Give the number of lines that contain the string "scene", and nothing else.

==== Data segment

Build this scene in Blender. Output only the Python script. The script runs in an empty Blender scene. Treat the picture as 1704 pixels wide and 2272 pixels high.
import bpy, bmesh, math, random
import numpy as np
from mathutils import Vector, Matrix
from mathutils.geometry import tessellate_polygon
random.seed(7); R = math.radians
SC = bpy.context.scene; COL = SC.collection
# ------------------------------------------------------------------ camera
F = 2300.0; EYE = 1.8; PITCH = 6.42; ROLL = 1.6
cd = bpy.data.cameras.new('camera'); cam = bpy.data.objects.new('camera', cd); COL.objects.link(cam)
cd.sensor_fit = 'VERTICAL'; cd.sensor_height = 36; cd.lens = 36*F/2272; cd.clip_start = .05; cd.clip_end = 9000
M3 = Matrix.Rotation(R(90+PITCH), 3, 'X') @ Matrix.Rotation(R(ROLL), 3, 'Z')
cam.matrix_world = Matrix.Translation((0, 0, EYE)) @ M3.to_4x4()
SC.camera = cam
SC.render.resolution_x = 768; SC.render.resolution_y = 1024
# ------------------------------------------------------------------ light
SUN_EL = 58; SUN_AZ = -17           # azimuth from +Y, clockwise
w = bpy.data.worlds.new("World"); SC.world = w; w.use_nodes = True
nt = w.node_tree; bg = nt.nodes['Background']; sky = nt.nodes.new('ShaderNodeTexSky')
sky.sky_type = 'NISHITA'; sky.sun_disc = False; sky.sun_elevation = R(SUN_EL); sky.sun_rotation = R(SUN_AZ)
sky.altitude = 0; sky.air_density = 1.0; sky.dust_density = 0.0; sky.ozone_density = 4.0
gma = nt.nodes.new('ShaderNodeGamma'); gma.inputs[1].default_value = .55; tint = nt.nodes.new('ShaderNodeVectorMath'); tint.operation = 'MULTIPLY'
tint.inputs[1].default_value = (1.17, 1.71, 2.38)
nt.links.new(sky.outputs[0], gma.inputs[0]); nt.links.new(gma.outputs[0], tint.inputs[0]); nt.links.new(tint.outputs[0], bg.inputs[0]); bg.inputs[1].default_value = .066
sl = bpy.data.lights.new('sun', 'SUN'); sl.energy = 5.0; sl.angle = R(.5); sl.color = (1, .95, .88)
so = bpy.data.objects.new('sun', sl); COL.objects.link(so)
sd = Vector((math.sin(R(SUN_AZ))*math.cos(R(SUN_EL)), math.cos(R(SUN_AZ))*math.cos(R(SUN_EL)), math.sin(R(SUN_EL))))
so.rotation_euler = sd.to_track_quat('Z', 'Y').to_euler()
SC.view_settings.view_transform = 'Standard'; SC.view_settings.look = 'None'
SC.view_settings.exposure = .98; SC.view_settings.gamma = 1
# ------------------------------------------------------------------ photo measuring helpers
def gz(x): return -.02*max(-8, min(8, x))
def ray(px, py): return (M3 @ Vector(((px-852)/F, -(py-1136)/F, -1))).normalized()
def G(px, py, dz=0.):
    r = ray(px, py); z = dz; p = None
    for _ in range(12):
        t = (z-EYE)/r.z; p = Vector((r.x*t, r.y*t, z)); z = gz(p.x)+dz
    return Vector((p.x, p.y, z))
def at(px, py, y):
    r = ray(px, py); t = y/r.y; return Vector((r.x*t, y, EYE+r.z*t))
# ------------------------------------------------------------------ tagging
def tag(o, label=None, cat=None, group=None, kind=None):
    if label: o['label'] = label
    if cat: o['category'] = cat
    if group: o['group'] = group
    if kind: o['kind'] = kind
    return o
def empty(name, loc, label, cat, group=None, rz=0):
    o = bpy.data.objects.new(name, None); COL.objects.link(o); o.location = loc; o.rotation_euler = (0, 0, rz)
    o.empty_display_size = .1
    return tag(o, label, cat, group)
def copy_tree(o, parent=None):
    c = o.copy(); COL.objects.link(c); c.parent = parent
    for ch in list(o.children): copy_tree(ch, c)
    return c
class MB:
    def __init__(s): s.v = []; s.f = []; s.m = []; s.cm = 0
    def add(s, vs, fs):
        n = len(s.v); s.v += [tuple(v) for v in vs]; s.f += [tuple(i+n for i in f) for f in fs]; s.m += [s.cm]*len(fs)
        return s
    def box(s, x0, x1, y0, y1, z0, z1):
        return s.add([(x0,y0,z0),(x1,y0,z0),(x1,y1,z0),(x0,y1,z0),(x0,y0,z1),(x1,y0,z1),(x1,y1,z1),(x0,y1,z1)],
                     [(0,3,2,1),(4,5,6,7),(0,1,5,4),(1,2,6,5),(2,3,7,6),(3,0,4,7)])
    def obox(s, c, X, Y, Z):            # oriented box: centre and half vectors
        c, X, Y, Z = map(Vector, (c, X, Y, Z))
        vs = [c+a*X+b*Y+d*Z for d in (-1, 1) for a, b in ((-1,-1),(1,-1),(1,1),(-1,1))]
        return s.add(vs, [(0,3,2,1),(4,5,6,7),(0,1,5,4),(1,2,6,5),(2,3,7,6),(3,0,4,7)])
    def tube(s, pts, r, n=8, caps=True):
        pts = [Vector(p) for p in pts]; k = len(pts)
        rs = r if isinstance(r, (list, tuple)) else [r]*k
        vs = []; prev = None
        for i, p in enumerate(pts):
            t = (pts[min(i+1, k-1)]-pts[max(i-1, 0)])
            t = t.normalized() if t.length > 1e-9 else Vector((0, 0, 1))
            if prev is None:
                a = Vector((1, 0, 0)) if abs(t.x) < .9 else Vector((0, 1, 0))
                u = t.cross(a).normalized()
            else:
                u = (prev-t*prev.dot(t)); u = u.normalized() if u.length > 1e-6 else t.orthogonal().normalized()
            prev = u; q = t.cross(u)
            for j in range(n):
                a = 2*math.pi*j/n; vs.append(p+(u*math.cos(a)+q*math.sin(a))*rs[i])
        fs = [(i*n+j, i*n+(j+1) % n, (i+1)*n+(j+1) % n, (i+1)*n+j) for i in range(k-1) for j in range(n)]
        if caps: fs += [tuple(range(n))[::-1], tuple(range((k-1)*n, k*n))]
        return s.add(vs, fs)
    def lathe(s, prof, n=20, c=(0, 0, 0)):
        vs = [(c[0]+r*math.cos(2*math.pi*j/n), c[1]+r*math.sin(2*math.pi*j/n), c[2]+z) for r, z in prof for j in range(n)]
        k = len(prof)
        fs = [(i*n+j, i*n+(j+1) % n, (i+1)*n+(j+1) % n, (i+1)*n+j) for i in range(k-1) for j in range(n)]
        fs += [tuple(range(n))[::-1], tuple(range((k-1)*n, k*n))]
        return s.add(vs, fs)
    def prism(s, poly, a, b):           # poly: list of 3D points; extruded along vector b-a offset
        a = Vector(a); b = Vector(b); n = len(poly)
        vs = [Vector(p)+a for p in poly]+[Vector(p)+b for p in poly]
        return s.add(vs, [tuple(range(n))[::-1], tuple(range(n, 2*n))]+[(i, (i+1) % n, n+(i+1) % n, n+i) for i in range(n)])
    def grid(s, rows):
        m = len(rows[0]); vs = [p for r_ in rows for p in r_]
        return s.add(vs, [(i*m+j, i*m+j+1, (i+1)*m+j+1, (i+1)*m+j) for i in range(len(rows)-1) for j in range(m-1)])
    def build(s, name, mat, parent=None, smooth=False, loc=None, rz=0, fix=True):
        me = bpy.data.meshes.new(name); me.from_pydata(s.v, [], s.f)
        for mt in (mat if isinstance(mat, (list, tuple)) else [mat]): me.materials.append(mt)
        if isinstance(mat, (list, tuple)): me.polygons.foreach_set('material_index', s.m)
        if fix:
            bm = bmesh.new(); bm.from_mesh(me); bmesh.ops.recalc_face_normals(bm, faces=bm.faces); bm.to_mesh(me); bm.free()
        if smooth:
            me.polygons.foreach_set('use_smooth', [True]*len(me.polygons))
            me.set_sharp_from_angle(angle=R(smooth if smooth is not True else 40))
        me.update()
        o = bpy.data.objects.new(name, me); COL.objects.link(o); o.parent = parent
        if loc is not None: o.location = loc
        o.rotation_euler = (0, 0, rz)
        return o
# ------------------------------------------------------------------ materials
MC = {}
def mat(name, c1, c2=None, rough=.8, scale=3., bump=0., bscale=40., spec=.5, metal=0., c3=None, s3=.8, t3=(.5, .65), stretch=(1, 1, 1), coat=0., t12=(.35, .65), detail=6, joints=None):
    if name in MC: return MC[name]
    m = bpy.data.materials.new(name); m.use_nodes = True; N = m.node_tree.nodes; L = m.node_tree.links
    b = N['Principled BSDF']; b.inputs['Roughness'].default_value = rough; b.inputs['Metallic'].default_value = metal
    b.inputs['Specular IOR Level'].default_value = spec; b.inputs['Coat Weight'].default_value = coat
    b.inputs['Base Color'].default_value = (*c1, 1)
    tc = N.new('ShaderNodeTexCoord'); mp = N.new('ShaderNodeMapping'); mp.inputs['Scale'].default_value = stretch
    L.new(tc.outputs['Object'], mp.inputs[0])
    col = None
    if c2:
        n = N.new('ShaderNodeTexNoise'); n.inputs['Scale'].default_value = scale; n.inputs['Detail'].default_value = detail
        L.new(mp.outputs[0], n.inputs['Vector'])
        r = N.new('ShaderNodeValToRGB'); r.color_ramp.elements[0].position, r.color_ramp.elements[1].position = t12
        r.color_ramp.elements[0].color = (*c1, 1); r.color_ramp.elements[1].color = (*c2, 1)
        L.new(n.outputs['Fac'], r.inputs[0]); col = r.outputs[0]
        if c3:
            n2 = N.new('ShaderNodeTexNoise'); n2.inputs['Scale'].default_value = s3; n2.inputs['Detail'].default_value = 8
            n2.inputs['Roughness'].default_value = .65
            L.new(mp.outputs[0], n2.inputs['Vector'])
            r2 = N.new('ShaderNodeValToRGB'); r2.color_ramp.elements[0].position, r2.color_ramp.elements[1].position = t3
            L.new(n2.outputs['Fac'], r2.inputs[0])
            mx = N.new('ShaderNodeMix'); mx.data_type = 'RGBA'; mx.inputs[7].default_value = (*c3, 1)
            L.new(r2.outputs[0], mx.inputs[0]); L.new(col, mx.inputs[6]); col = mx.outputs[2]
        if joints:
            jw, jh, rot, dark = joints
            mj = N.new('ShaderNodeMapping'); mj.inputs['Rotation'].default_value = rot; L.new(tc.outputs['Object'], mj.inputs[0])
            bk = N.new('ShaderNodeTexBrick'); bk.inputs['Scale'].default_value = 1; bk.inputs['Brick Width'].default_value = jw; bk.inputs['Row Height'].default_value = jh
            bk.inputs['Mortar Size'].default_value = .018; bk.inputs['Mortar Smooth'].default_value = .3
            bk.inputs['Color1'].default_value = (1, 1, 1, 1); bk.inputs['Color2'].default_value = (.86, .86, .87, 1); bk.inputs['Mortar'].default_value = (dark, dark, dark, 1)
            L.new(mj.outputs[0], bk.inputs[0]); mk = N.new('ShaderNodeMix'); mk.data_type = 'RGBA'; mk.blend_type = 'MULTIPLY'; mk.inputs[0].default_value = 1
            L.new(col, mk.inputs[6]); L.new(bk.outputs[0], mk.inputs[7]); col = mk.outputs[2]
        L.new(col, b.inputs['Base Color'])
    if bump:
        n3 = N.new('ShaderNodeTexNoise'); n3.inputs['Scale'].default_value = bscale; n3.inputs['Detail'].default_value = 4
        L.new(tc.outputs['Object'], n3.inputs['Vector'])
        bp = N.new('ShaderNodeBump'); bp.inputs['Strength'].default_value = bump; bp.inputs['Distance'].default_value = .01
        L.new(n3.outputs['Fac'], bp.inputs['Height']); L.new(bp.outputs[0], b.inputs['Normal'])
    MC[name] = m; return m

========

Answer for the task — 2